34. Başvurucu yargılamanın yenilenmesi talebinde bulunmuştur.
35. Suçların ve cezaların kanuniliği ilkesinin ihlal edildiği sonucuna varılmıştır.
36. Suçların ve cezaların kanuniliği ilkesinin ihlalinin sonuçlarının ortadan kaldırılması için yeniden yargılama yapılmasında hukuki yarar bulunduğundan kararın bir örneğinin yeniden yargılama yapılmak üzere İstanbul Anadolu 3. Sulh Ceza Hâkimliğine gönderilmesine karar verilmesi gerekir.
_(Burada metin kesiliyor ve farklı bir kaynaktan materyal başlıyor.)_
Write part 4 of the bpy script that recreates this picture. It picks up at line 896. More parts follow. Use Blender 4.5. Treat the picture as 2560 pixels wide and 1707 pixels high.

37. Dosyadaki belgelerden tespit edilen 206,10 TL harç ve 1.800 TL vekâlet ücretinden oluşan toplam 2.006,10 TL yargılama giderinin başvurucuya ödenmesine karar verilmesi gerekir.
VI. HÜKÜM
Açıklanan gerekçelerle;
A. Suçların ve cezaların kanuniliği ilkesinin ihlal edildiğine ilişkin iddianın KABUL EDİLEBİLİR OLDUĞUNA,
B. Anayasa’nın 38. maddesinin birinci fıkrasında güvence altına alınan suçların ve cezaların kanuniliği ilkesinin İHLAL EDİLDİĞİNE,
C. Kararın bir örneğinin suçların ve cezaların kanuniliği ilkesinin ihlalinin sonuçlarının ortadan kaldırılması için yeniden yargılama yapılmak üzere İstanbul Anadolu 3. Sulh Ceza Hâkimliğine (2014/165 Değişik İş) GÖNDERİLMESİNE,
D. Başvurucu tarafından yapılan 206,10 TL harç ve1.800 TL vekâlet ücretinden oluşan toplam 2.006,10 TL yargılama giderinin BAŞVURUCUYA ÖDENMESİNE,
E. Ödemenin, kararın tebliğini takiben başvurucunun Maliye Bakanlığına başvuru tarihinden itibaren dört ay içinde yapılmasına, ödemede gecikme olması hâlinde bu sürenin sona erdiği tarihten ödeme tarihine kadar geçen süre için yasal FAİZ UYGULANMASINA,
F. Kararın bir örneğinin Adalet Bakanlığına GÖNDERİLMESİNE 6/12/2017 tarihinde OYBİRLİĞİYLE karar verildi.